Ao chegar ao Kremlin em 1985, Gorbachev tentou modernizar e democratizar a URSS com uma série de reformas, que não impediram o seu colapso em dezembro de 1991. Um trauma histórico para muitos russos.

Para Vladimir Zavkov, um reformado de 70 anos, Gorbachev não passa de "um traidor". "Ele era uma espécie de político analfabeto, que deixou um grande país desmoronar. Tudo o que ele fez de positivo foi anulado por isso", disse este moscovita à AFP.

Já Nadejda Aleksina, uma web designer, tem uma visão mais subtil, considerando Gorbachev uma figura "controversa". "Na Rússia, acho que ele foi uma figura muito importante. Graças a ele, a Rússia existe (como país). Por isso, [a sua morte] parece-me uma grande perda para muitas pessoas", comentou.

O próprio presidente russo, Vladimir Putin, foi muito contido nesta quarta-feira, limitando-se a dizer que o último líder soviético teve "uma grande influência na História mundial". Mais incisivamente, o seu porta-voz, Dimitri Peskov, acusou Gorbachev de ter nutrido uma visão "romântica" da relação entre a Rússia e o Ocidente.

A queda e o desmembramento da União Soviética continua a ser uma ferida aberta para muitos russos, especialmente os mais velhos, acostumados a viver num Estado todo-poderoso.

A década de 1990 foi marcada por uma difícil transição para a economia capitalista, confrontando-se a Rússia com uma inflação desenfreada, carestia económica e elevados níveis de crime, sob o presidente Boris Yeltsin.

O caos daqueles anos também explica a virulência de alguns russos, que consideram Gorbachev responsável pelas suas dificuldades.

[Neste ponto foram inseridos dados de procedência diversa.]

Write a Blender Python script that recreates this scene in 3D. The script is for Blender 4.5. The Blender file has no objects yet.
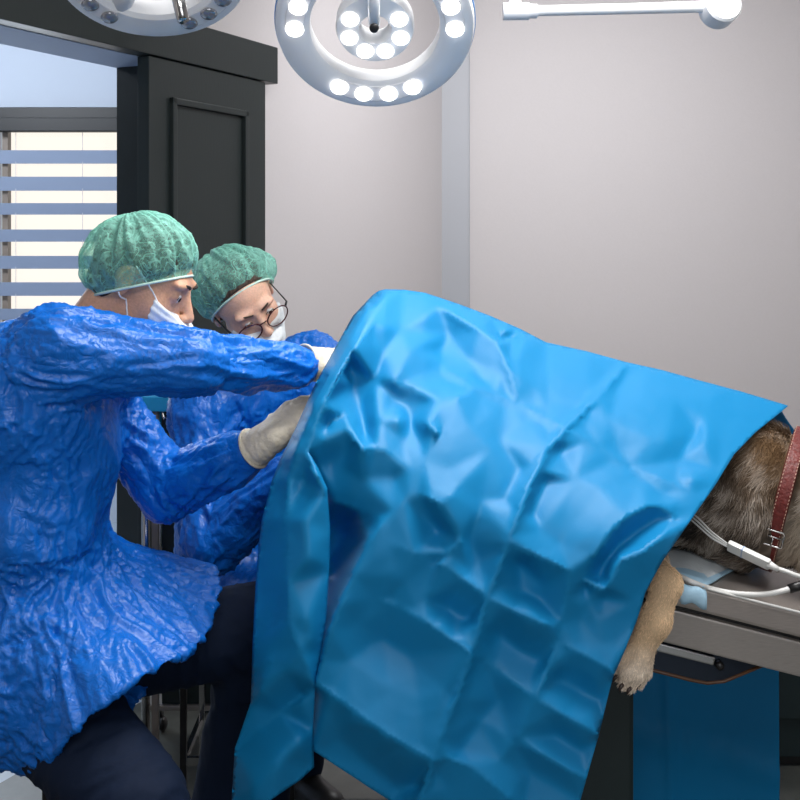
import bpy, bmesh, math, random
import numpy as np
from mathutils import Vector, Matrix
from mathutils.geometry import delaunay_2d_cdt
random.seed(4)
rng = np.random.default_rng(7)
C = bpy.context.scene.collection
PI = math.pi
F = 1111.0; CAMZ = 1.45; HY = 240.0
def P(px, py, Y):
    return np.array([(px-400.0)/F*Y, Y, CAMZ-(py-HY)/F*Y])

# ---------------------------------------------------------------- camera, world, lights, exposure
cam = bpy.data.cameras.new('camera'); camo = bpy.data.objects.new('camera', cam); C.objects.link(camo)
camo.location = (0, 0, CAMZ); camo.rotation_euler = (PI/2, 0, 0)
cam.lens = 36*F/800; cam.sensor_width = 36; cam.shift_y = -(400-HY)/800; cam.clip_start = 0.05
cam.dof.use_dof = False
bpy.context.scene.camera = camo
w = bpy.data.worlds.new('sky'); bpy.context.scene.world = w; w.use_nodes = True
bg = w.node_tree.nodes['Background']; bg.inputs[0].default_value = (1, .93, .84, 1); bg.inputs[1].default_value = 1.1
vs = bpy.context.scene.view_settings
vs.view_transform = 'Standard'; vs.look = 'None'; vs.gamma = 1; vs.use_curve_mapping = False; vs.exposure = 0.0
def area(name, loc, target, sx, sy, power, col=(1, 1, 1)):
    l = bpy.data.lights.new(name, 'AREA'); l.shape = 'RECTANGLE'; l.size = sx; l.size_y = sy; l.energy = power; l.color = col
    o = bpy.data.objects.new(name, l); C.objects.link(o); o.location = loc
    o.rotation_euler = (Vector(target)-Vector(loc)).to_track_quat('-Z', 'Y').to_euler(); return o
area('unseen_ceiling_light', (0.5, 2.0, 2.72), (0.3, 2.3, 0.0), 1.1, 0.8, 50, (1, .98, .96))
area('unseen_ceiling_light', (0.9, 3.9, 2.72), (1.2, 5.2, 0.8), 1.6, 0.6, 54, (.98, .98, 1))
area('unseen_ceiling_light', (0.2, -0.3, 2.6), (0.0, 2.4, 0.9), 1.6, 0.8, 26, (1, .98, .96))
area('window_and_fill_light', (0.9, -1.9, 1.45), (0.5, 2.4, 0.9), 1.8, 1.3, 22, (.92, .96, 1))  # added frontal fill behind the camera, no window there; lifts the far drape
area('window_and_fill_light', (-2.2, 5.1, 1.8), (-1.4, 3.0, 1.0), 1.2, 1.4, 22, (.80, .90, 1))
area('unseen_ceiling_light', (-2.3, 4.0, 2.7), (-1.9, 5.6, 1.5), 0.9, 0.6, 40, (.86, .92, 1))  # unseen light added to brighten the far wall around the window

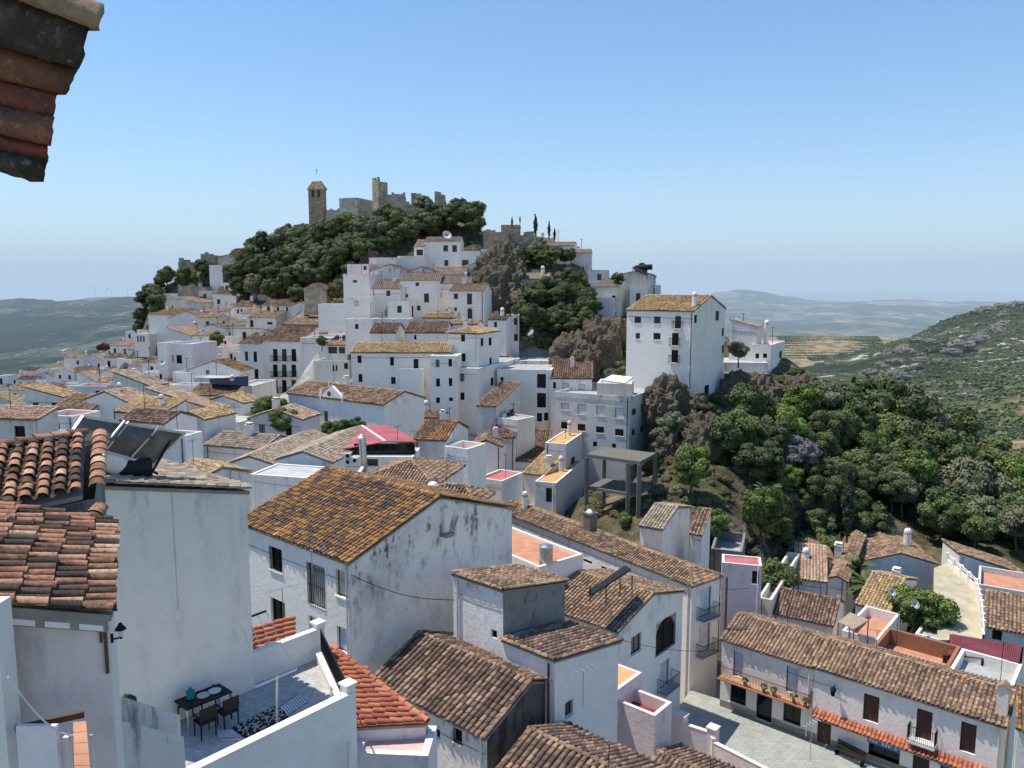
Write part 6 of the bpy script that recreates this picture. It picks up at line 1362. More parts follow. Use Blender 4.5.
# dining set
tc = [fl(165, 696, .75), fl(210, 679, .75), fl(223, 687, .75), fl(177, 705, .75)]; tc = [p - UX * .42 + VX * .05 for p in tc]
ctr = sum(tc, Vector()) / 4
tb = thing('table', 'dark garden table laid for a meal on the terrace', 'table', dn(ctr)); mb = MB(); mb.slab(tc, .04); mb.build('tabletop', ['iron'], tb)
for p in tc:
    q = p.lerp(ctr, .07); mb = MB(); mb.bar(dn(q), q - Z * .04, .05); mb.build('leg', ['steel'], tb)
lx = (tc[1] - tc[0]).normalized(); ly = Vector((-lx.y, lx.x, 0))
def chair(p, face, label):
    f = face.normalized(); s = Vector((-f.y, f.x, 0)); p = dn(p); c = thing('chair', label, 'chair', p, 'garden chairs round the terrace table')
    mb = MB(); mb.box(p, s, f, Z, (-.23, -.22, .42), (.23, .22, .45)); mb.build('seat', ['iron'], c)
    mb = MB(); mb.box(p, s, f, Z, (-.22, -.25, .55), (.22, -.22, .88)); mb.build('backrest', ['rubber'], c)
    for a in (-.2, .2):
        for b in (-.2, .2): mb = MB(); mb.bar(p + s * a + f * b, p + s * a + f * b + Z * (.42 if b > 0 else .88), .03); mb.build('leg', ['iron'], c)
        mb = MB(); mb.bar(p + s * a * 1.15 + f * .2 + Z * .64, p + s * a * 1.15 - f * .22 + Z * .64, .035); mb.build('arm', ['iron'], c)
W_, Lh = (tc[3] - tc[0]).length, (tc[1] - tc[0]).length
chair(ctr - lx * Lh * .25 + ly * (W_ * .5 + .3), -ly, 'dark garden chair against the blank wall, further from the yard wall'); chair(ctr + lx * Lh * .25 + ly * (W_ * .5 + .25), -ly, 'dark garden chair at the far corner of the table')
chair(ctr - lx * Lh * .22 - ly * (W_ * .5 + .3), ly, 'dark garden chair on the open side of the table'); chair(ctr + lx * Lh * .28 - ly * (W_ * .5 + .3), ly, 'dark garden chair nearest the striped mat')
mat_simple('teal', (.02, .2, .22), .4); mb = MB(); p = tc[0].lerp(tc[2], .28); mb.tube(p, p + Z * .2, .1, 0, 12, .12); mb.tube(p + Z * .2, p + Z * .3, .05, 0, 10, .04); tag(mb.build('jug', ['teal'], None, True), 'teal jug standing on the garden table', 'jug')
for k, (f, lb) in enumerate(((.5, 'pale tray on the middle of the garden table'), (.75, 'white plate near the far end of the garden table'))):
    mb = MB(); p = tc[0].lerp(tc[1], f).lerp(tc[3].lerp(tc[2], f), .5) + Z * .003; mb.tube(p, p + Z * .025, .16, 0, 16, .18); tag(mb.build('plate', ['frame_white' if k else 'shutter_tan']), lb, 'plate')
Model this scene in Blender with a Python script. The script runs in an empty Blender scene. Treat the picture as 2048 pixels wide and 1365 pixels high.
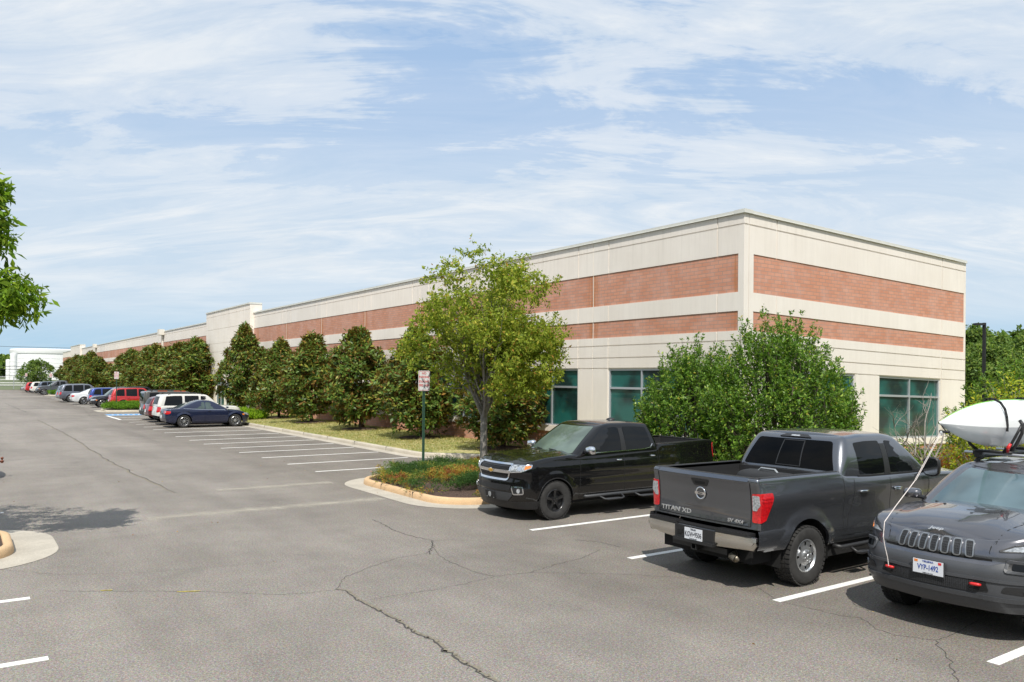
import bpy, bmesh, math, random
import numpy as np
from mathutils import Vector, Matrix
R = math.radians
PI = math.pi
scene = bpy.context.scene
COL = scene.collection
random.seed(7)

# ------------------------------------------------------------------ helpers
def tag(o, label=None, cat=None, group=None, kind=None):
    if label: o['label'] = label
    if cat: o['category'] = cat
    if group: o['group'] = group
    if kind: o['kind'] = kind
    return o

def empty(name, loc=(0, 0, 0), rz=0.0, label=None, cat=None, group=None):
    o = bpy.data.objects.new(name, None)
    COL.objects.link(o)
    o.location = loc
    o.rotation_euler = (0, 0, rz)
    o.empty_display_size = 0.2
    return tag(o, label, cat, group)

class MB:
    """collects faces, then links them as one mesh object"""
    def __init__(s):
        s.v = []; s.f = []; s.mi = []
    def add(s, vs, fs, mi=0):
        n = len(s.v)
        s.v.extend([tuple(v) for v in vs])
        s.f.extend([tuple(i + n for i in f) for f in fs])
        s.mi.extend([mi] * len(fs))
    def quad(s, a, b, c, d, mi=0):
        s.add([a, b, c, d], [(0, 1, 2, 3)], mi)
    def box(s, x0, x1, y0, y1, z0, z1, mi=0):
        vs = [(x0, y0, z0), (x1, y0, z0), (x1, y1, z0), (x0, y1, z0), (x0, y0, z1), (x1, y0, z1), (x1, y1, z1), (x0, y1, z1)]
        s.add(vs, [(0, 3, 2, 1), (4, 5, 6, 7), (0, 1, 5, 4), (1, 2, 6, 5), (2, 3, 7, 6), (3, 0, 4, 7)], mi)
    def obox(s, M, sx, sy, sz, mi=0):
        vs = [M @ Vector((x * sx / 2, y * sy / 2, z * sz / 2)) for z in (-1, 1) for x, y in ((-1, -1), (1, -1), (1, 1), (-1, 1))]
        s.add(vs, [(0, 3, 2, 1), (4, 5, 6, 7), (0, 1, 5, 4), (1, 2, 6, 5), (2, 3, 7, 6), (3, 0, 4, 7)], mi)
    def tube(s, pts, r, n=8, mi=0, caps=True):
        pts = [Vector(p) for p in pts]
        rr = r if isinstance(r, (list, tuple)) else [r] * len(pts)
        rings = []
        up = None
        for i, p in enumerate(pts):
            if i == 0: d = pts[1] - pts[0]
            elif i == len(pts) - 1: d = pts[-1] - pts[-2]
            else: d = (pts[i + 1] - pts[i]).normalized() + (pts[i] - pts[i - 1]).normalized()
            d.normalize()
            if up is None:
                up = Vector((0, 0, 1)) if abs(d.z) < .9 else Vector((1, 0, 0))
            a = d.cross(up)
            if a.length < 1e-4: a = d.orthogonal()
            a.normalize()
            b = d.cross(a).normalized()
            up = -b if (-b).dot(up) > 0 else b
            a = d.cross(up).normalized(); b = d.cross(a)
            rings.append([p + rr[i] * (math.cos(2 * PI * k / n) * a + math.sin(2 * PI * k / n) * b) for k in range(n)])
        vs = [v for r_ in rings for v in r_]
        fs = []
        for i in range(len(pts) - 1):
            for k in range(n):
                fs.append((i * n + k, i * n + (k + 1) % n, (i + 1) * n + (k + 1) % n, (i + 1) * n + k))
        if caps:
            fs.append(tuple(range(n - 1, -1, -1)))
            fs.append(tuple((len(pts) - 1) * n + k for k in range(n)))
        s.add(vs, fs, mi)
    def lathe(s, prof, axis='y', n=32, c=(0, 0, 0), mi=0, closed=False):
        """prof: (radius, offset along axis)"""
        vs = []
        for k in range(n):
            a = 2 * PI * k / n
            for r, h in prof:
                if axis == 'y': vs.append((c[0] + r * math.cos(a), c[1] + h, c[2] + r * math.sin(a)))
                else: vs.append((c[0] + r * math.cos(a), c[1] + r * math.sin(a), c[2] + h))
        m = len(prof); fs = []
        for k in range(n):
            k2 = (k + 1) % n
            for j in range(m - 1 if not closed else m):
                j2 = (j + 1) % m
                fs.append((k * m + j, k * m + j2, k2 * m + j2, k2 * m + j))
        s.add(vs, fs, mi)
    def grid(s, rows, mi=0, flip=False):
        m = len(rows[0]); vs = [p for r in rows for p in r]; fs = []
        for i in range(len(rows) - 1):
            for j in range(m - 1):
                q = (i * m + j, i * m + j + 1, (i + 1) * m + j + 1, (i + 1) * m + j)
                fs.append(q[::-1] if flip else q)
        s.add(vs, fs, mi)
    def mesh(s, name, mats, smooth=False, angle=None):
        me = bpy.data.meshes.new(name)
        me.from_pydata(s.v, [], s.f)
        if not isinstance(mats, (list, tuple)): mats = [mats]
        for m in mats: me.materials.append(m)
        if len(mats) > 1: me.polygons.foreach_set('material_index', s.mi)
        me.validate()
        if smooth or angle:
            me.shade_smooth()
            if angle:
                me.set_sharp_from_angle(angle=R(angle))
        me.update()
        return me
    def build(s, name, mats, parent=None, smooth=False, angle=None, weld=False, recalc=False, loc=None):
        me = s.mesh(name, mats, False)
        if weld or recalc:
            bm = bmesh.new(); bm.from_mesh(me)
            if weld: bmesh.ops.remove_doubles(bm, verts=bm.verts, dist=1e-4)
            if recalc: bmesh.ops.recalc_face_normals(bm, faces=bm.faces)
            bm.to_mesh(me); bm.free()
        if smooth or angle:
            me.shade_smooth()
            if angle: me.set_sharp_from_angle(angle=R(angle))
        return link(name, me, parent, loc)

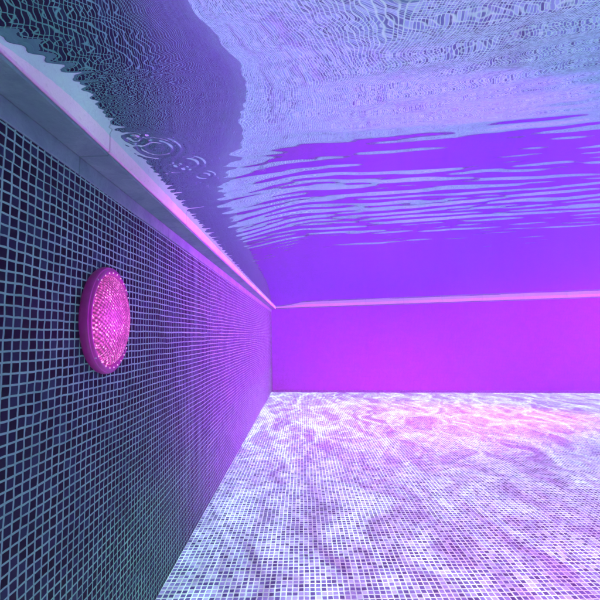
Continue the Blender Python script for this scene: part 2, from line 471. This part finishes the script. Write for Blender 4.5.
# ------------------------------------------------------------------ daylight
SUN_EL, SUN_AZ = 81.0, 29.5      # azimuth from +Y towards +X (negative: a little to the left)
d = Vector((math.sin(R(SUN_AZ)) * math.cos(R(SUN_EL)), math.cos(R(SUN_AZ)) * math.cos(R(SUN_EL)), math.sin(R(SUN_EL))))
sd = bpy.data.lights.new('sun', 'SUN'); sd.energy = 4.8; sd.angle = R(.5); sd.color = (1, .86, .76)
so = bpy.data.objects.new('sun', sd); COL.objects.link(so)
so.rotation_euler = d.to_track_quat('Z', 'Y').to_euler(); so.location = (0, 0, 6)
w = bpy.data.worlds.new('World'); scene.world = w; w.use_nodes = True
nt = w.node_tree; nt.nodes.clear()
sky = nt.nodes.new('ShaderNodeTexSky'); sky.sky_type = 'NISHITA'; sky.sun_disc = False
sky.sun_elevation = R(SUN_EL); sky.sun_rotation = R(SUN_AZ)
bg = nt.nodes.new('ShaderNodeBackground'); bg.inputs[1].default_value = .055
ow = nt.nodes.new('ShaderNodeOutputWorld')
nt.links.new(sky.outputs[0], bg.inputs[0]); nt.links.new(bg.outputs[0], ow.inputs[0])

# ------------------------------------------------------------------ camera
cd = bpy.data.cameras.new('camera'); cd.sensor_width = 36; cd.lens = 36 * 370 / 600; cd.clip_start = .02; cd.clip_end = 200
co = bpy.data.objects.new('camera', cd); COL.objects.link(co); scene.camera = co
PITCH_UP, ROLL, YAW = 5.4, -1.3, -0.4
mat = Matrix.Translation(CAM) @ Matrix.Rotation(R(-YAW), 4, 'Z') @ Matrix.Rotation(R(90 + PITCH_UP), 4, 'X') @ Matrix.Rotation(R(ROLL), 4, 'Z')
co.matrix_world = mat

# ------------------------------------------------------------------ render
vs = scene.view_settings
scene.display_settings.display_device = 'sRGB'
vs.view_transform = 'Standard'; vs.look = 'None'; vs.gamma = 1; vs.use_curve_mapping = False; vs.exposure = 0.08
cy = scene.cycles
cy.use_denoising = True; cy.denoiser = 'OPENIMAGEDENOISE'
cy.max_bounces = 7; cy.diffuse_bounces = 2; cy.glossy_bounces = 4; cy.transmission_bounces = 4; cy.volume_bounces = 1; cy.transparent_max_bounces = 12
cy.sample_clamp_indirect = 4.0; cy.blur_glossy = 0.3
cy.caustics_reflective = True; cy.caustics_refractive = True
cy.use_adaptive_sampling = True; cy.adaptive_threshold = 0.04
cy.use_light_tree = False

Com a URSS "não éramos ricos, mas pelo menos tínhamos a segurança de ter um emprego", lamenta Tatiana Silaieva, uma reformada de 67 anos que diz ter uma opinião "muito negativa" de Gorbachev.

Além da dureza daqueles anos, o fim da URSS deixou muitos russos desacalentados, acostumados a viver no culto da superpotência soviética, rival dos Estados Unidos durante a Guerra Fria.

Gorbachev "fez um favor aos Estados Unidos ao deixar o nosso país afundar. Para nós, ele foi um completo traidor", diz Tatiana Silaieva.

Longe dessas censuras, muitos líderes estrangeiros prestaram hoje homenagem a Gorbachev, que recebeu o Prémio Nobel da Paz em 1990 por ter trabalhado para um maior controlo das armas nucleares e na redução da tensão entre Moscovo e o Ocidente.

"Ele deu ao nosso país e ao mundo um presente incrível. Deu-nos 30 anos de paz. Sem a ameaça de uma guerra nuclear global. Quem é capaz de fazer algo assim?", ressalvou Dmitry Muratov, editor do jornal Novaya Gazetam num texto de tributo a Gorbachev.

O legado do ex-líder, porém, vai já longe, com a ofensiva lançada por Vladimir Putin na Ucrânia e a aceleração da repressão na Rússia.

Por isso mesmo, Svetlana Gannushkina, defensora dos direitos humanos na Rússia pós-soviética, pede para não esquecer as reformas democráticas empreendidas por Gorbachev.

"Aqueles que hoje são agressivos (com Gorbachev) são pessoas que querem retornar ao sistema soviético. Pessoas que eram escravas e querem continuar a ser escravas", disse Gannushkina à AFP. "E não querem agradecer a quem lhes deu a liberdade. Porque Gorbachev nos deu liberdade", afirma.